Police Connect C’ville Man to 2nd Victim
by Randy Brameier
Newton County Coroner David Dennis has identified the second of four bodies found in Lake Village as a Pennsylvania man who was living with his sister in Chicago. Dennis identified the victim as John Bartlett, 19, from Uniontown, Pennsylvania. Dennis, a Kentland dentist, said he identified the body Wednesday morning through dental records from Bartlett ‘s dentist in Pennsylvania. Two mushroom hunters found three of the bodies October 18 in a remote field south of the Newton Lake County line near U.S. 41.
Police found the fourth body the next morning. Bartlett disappeared March 7 from his sister’s Chicago residence, the coroner said. Indiana State Police say evidence links Bartlett with Larry W. Eyler. 31 of Chicago, a suspect in 15 similar killings. An oil company credit card receipt found in Eyler’s Terre Haute home and telephone records place him in the Lake Village area on the day Bartlett was last seen, ISP Detective Sgt. Ted Knorr said Wednesday. Knorr heads the special state unit investigating the 19 deaths. Police have charged Eyler, a native of Crawfordsville, with the victim murder of Ralph Calise, 28, of Chicago.
Authorities found Calise August 3 in a field in northeastern Illinois. Knorr said the murders occurred within approximately four days of each other. “As part of the paper trail, we can circumstantially place Eyler in this area on that date,” he said. Autopsies show that the 19 victims died from multiple stab wounds. Police found most of the victims with their trousers pulled down to their ankles in shallow graves along major state or interstate roads in Illinois or Indiana. Dennis said he expects the announcement of Bartlett’s identification to spur families of other missing men to call or send dental records so identities of the other two bodies might be discovered.
He has started sorting through X-rays from as far away as New Mexico and New Jersey. Autopsies showed that the victims died at different times during the past year, he added.
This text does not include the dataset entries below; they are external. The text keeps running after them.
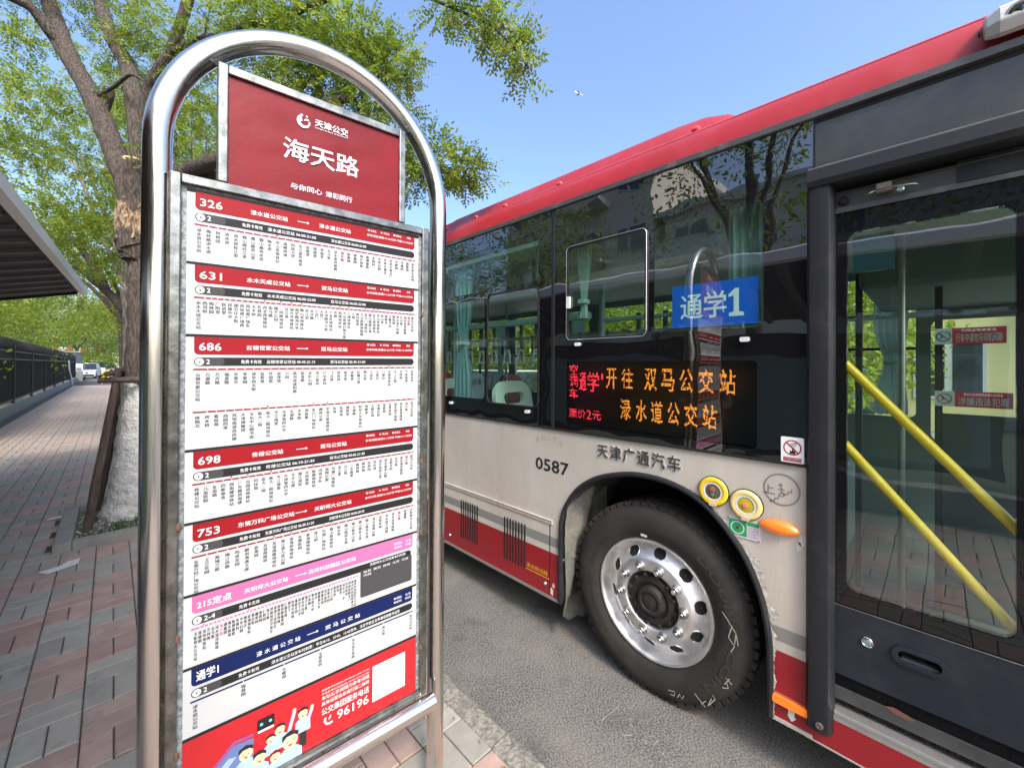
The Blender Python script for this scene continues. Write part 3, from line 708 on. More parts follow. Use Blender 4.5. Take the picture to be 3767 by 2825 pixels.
for y in (.835, 1.71, 2.23, 2.57, 2.97, 3.4):
    bpart('roof_clip', lathe([(.0001, .012), (.012, .010), (.017, .0), (.018, -.006)], lambda a, b, w_, y=y: (2.085+a*.55-w_*.8, y+b*1.25, 2.853+a*.9+w_*.5), 14), mat('clip_red', (.55, .05, .04), .35) if y < .9 else bpy.data.materials['clip_red'], smooth=True)
# peeled sealant along the gutter
mb = MB(); r2 = random.Random(5)
y = .55
while y > -.2:
    L_ = r2.uniform(.02, .05); mb.add(([(1.934+.002, y, 2.643), (1.9365, y-L_*.3, 2.648+r2.uniform(0, .012)), (1.9365, y-L_*.7, 2.648+r2.uniform(0, .010)), (1.934+.002, y-L_, 2.643)], [(0, 1, 2, 3)])); y -= L_
mb.build('peeled_sealant', mat('old_sealant', (.10, .10, .10), .7), bus)
# roof-edge camera
cp = [(1.905, 2.655), (1.885, 2.66), (1.868, 2.69), (1.885, 2.735), (1.93, 2.765), (1.99, 2.775)]
V = []; 
for y, s_, dy in ((-.105, .72, 0), (-.135, 1, 0), (-.35, 1, 0), (-.38, .72, 0)):
    for x, z in cp: V.append((1.95+(x-1.95)*s_, y, 2.70+(z-2.70)*s_))
Fq = [tuple(range(6)), tuple(reversed(range(18, 24)))]+[(i*6+j, i*6+(j+1) % 6, (i+1)*6+(j+1) % 6, (i+1)*6+j) for i in range(3) for j in range(6)]
g = mesh1('side_camera', (V, Fq), m_dirtyw, bus, bevel=.006)
def CLP(a, b, w_): n_ = Vector((-.93, 0, -.36)).normalized(); u = Vector((0, 1, 0)); v = n_.cross(u); c_ = Vector((1.876, -.175, 2.695)); return tuple(c_+u*a+v*b+n_*w_)
mesh1('camera_lens', lathe([(.026, -.004), (.026, .004), (.021, .006), (.016, .002), (.0001, .007)], CLP, 28), m_frit, g, smooth=True)
mesh1('camera_bezel', lathe([(.033, -.004), (.030, .003), (.026, .003)], CLP, 28), m_dirtyw, g, smooth=True)
mesh1('small_lens', lathe([(.009, -.002), (.009, .003), (.0001, .004)], lambda a, b, w_: (1.903+a*.6, -.1055+w_+.010-abs(a)*.2, 2.688+b), 16), m_black, g)

# --- door area
bpart('header_panel', plate([rect(.327, 2.424, -1.2, 2.594)], BX, X-.004, X+.01), m_satin)
bpart('header_seam', box(X-.007, X+.01, .3185, .3265, 2.424, 2.594), m_trim)
lg = [(X+.01, 2.424), (X-.004, 2.4235), (X-.034, 2.409), (X-.040, 2.365), (X-.034, 2.344), (X-.020, 2.339), (X+.03, 2.339), (X+.06, 2.339)]
bpart('door_ledge', extrude_y(lg, .340, -1.25), m_trim, smooth=False)
bpart('ledge_end', ([(x, .340, z) for x, z in lg], [tuple(range(len(lg)))]), m_trim)
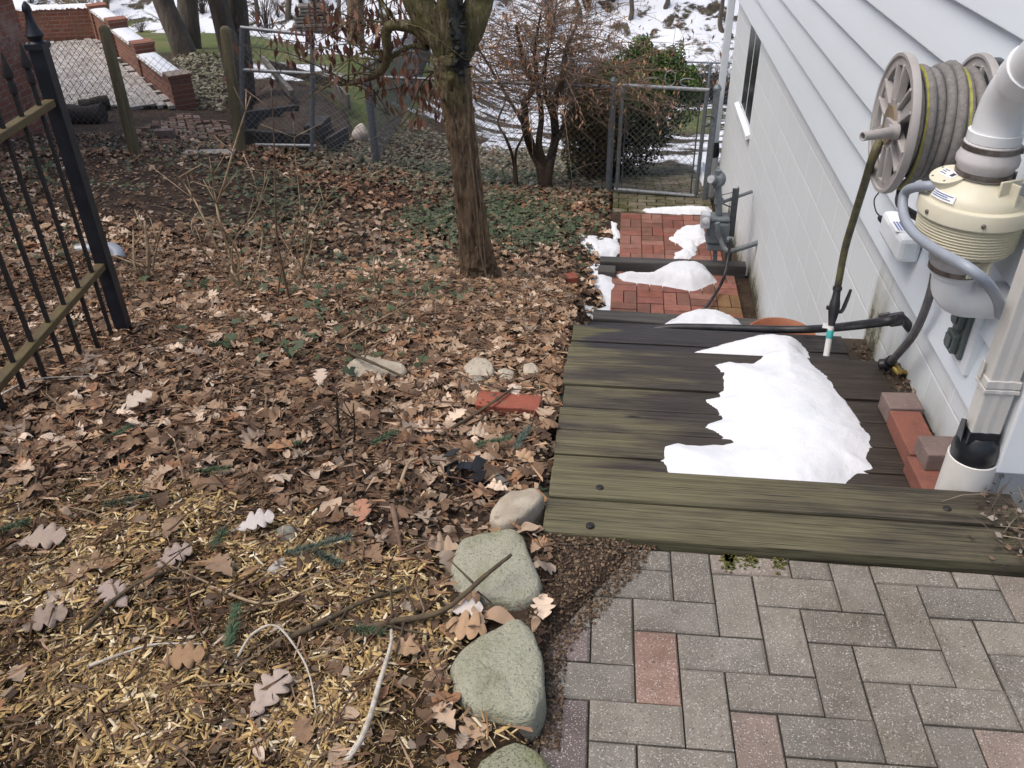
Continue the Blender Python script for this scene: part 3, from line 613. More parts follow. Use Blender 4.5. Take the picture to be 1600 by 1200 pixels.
# ================================================================== RADON FAN
FX, FY = .95, 2.28
rf = thing('radon_fan', 'cream radon fan on a white pipe mounted on the house siding', 'vent fan', (FX, FY, .38))
b = B(); b.lathe([(.060, .805), (.072, .800), (.085, .792), (.112, .772), (.120, .758), (.1215, .748), (.137, .746), (.139, .742), (.139, .706), (.136, .702)], (FX, FY, 0), n=48)
hd = b.build('fan_housing', 'fan_plastic', rf, smooth=28)
b = B(); pr = [(.136, .7015), (.131, .700)]; z = .698
for k in range(9): pr += [(.1315 - k * .0006, z), (.1295 - k * .0006, z - .002), (.1295 - k * .0006, z - .005), (.1315 - k * .0006, z - .007)]; z -= .008
pr += [(.124, z), (.118, z - .012), (.062, z - .016)]
b.lathe(pr, (FX, FY, 0), n=48); b.build('fan_base', 'fan_base', rf, smooth=28)
for ang in (200, 262, 320):
    a = R_(ang); b = B(); b.lathe([(.006, 0), (.006, .003), (.003, .005)], (FX + .139 * math.cos(a), FY + .139 * math.sin(a), .722), (math.cos(a), math.sin(a), 0), n=10); b.build('screw', 'clamp_steel', rf, smooth=30)
def coupling(z0, z1, parent):
    h = z1 - z0
    b = B(); b.lathe([(.062, z0), (.068, z0 + .004), (.068, z0 + h * .3), (.075, z0 + h * .4), (.076, z0 + h * .55), (.070, z0 + h * .68), (.067, z1 - .004), (.061, z1)], (FX, FY, 0), n=36); r = b.build('coupling', 'rubber_boot', parent, smooth=40)
    for zz, rr in ((z0 + h * .14, .0695), (z0 + h * .86, .0690)):
        b = B(); b.lathe([(rr - .003, zz - .007), (rr + .001, zz - .007), (rr + .001, zz + .007), (rr - .003, zz + .007)], (FX, FY, 0), n=36)
        a = R_(-25); b.obox((FX + rr * math.cos(a), FY + rr * math.sin(a), zz), (math.cos(a), math.sin(a), 0), (-math.sin(a), math.cos(a), 0), (0, 0, 1), .006, .010, .008); b.build('clamp', 'clamp_steel', r, smooth=30)
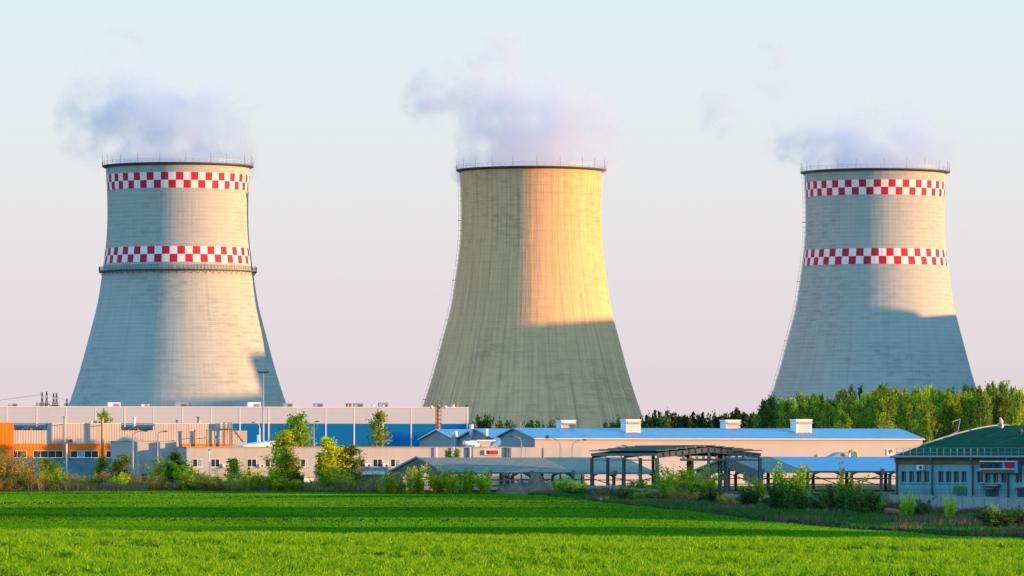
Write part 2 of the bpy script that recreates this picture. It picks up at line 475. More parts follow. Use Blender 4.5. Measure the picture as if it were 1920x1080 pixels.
# near crop (sharp, in the sun)
x, y = view_points(130000, 64, 124, 11)
keep = (x < field_edge(y)) & (blotch(x, y * .6, .2, 41) + rngG.normal(0, .12, len(x)) > .40)
x, y = x[keep], y[keep]
tn = np.clip((blotch(x, y, 1.6, 3) - .5) * .7 + (blotch(x, y * .5, .16, 4) - .5) * 2.0 + .45 + rngG.normal(0, .15, len(x)), 0, 1)
tufts('crop_grass', np.stack([x, y, gz(x, y)], -1), .055 + .085 * tn, .020, 4, .75, L_GRASS, 'stuff', 21, 'bright green young cereal crop in the sunlit foreground of the field', 'crop', tone=tn)
# far crop beyond the dip
x, y = view_points(210000, 325, 801, 12, power=1.25)
keep = x < field_edge(y) - .4
x, y = x[keep], y[keep]
tn = np.clip(blotch(x, y * .5, 9, 7), 0, 1)
tufts('far_crop_grass', np.stack([x, y, gz(x, y)], -1), .15, .09, 3, .6, L_FAR, 'stuff', 22, 'green cereal crop on the far part of the field, striped with long shadows', 'crop', tone=tn)

# ------------------------------------------------------------------ cooling towers
PROF = [(0, 134), (6, 133.6), (40, 131.6), (90, 130.8), (125, 131.7), (165, 135.6), (190, 139.5), (225, 144.3), (257, 149), (290, 157.8), (319, 166),
        (350, 173.7), (382, 182.5), (414, 192.6), (445, 203), (482, 216), (510, 226.5), (540, 238), (556, 244.5)]
PD = np.array([p[0] for p in PROF], float); PR = np.array([p[1] for p in PROF], float)
def prof_r(dy): return np.interp(dy, PD, PR)
_dense = np.linspace(0, 556, 140)
_k = np.exp(-.5 * (np.arange(-12, 13) / 5.0) ** 2); _k /= _k.sum()
_pad = np.concatenate([2 * prof_r(0) - prof_r(_dense[12:0:-1]), prof_r(_dense), 2 * prof_r(556) - prof_r(_dense[-2:-14:-1])])
_sm = np.convolve(_pad, _k, 'valid')
def radius(dy, u): return np.interp(dy, _dense, _sm) * u

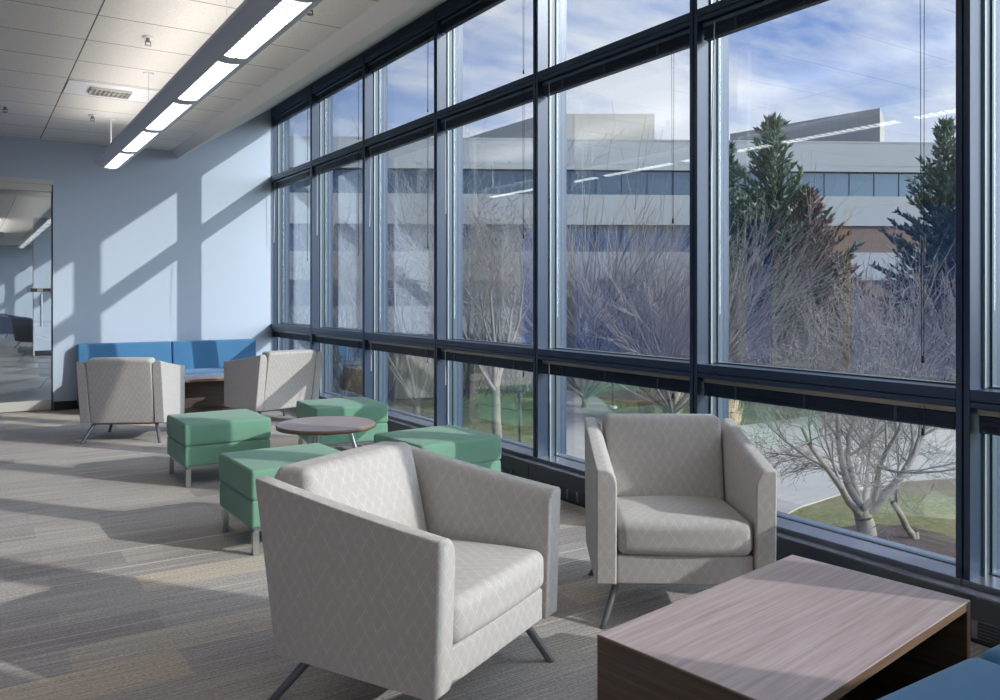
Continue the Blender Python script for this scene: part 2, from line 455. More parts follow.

One of the victims had several socks on one foot. Dennis said it appears that the killer took the socks off one victim and put them on this body. If Dennis encounters trouble identifying the remaining three bodies including one discovered in a shallow Jasper County grave October 15, ISP may use an artist trained to draw faces based on bone structure to identify the bodies, Knorr said earlier.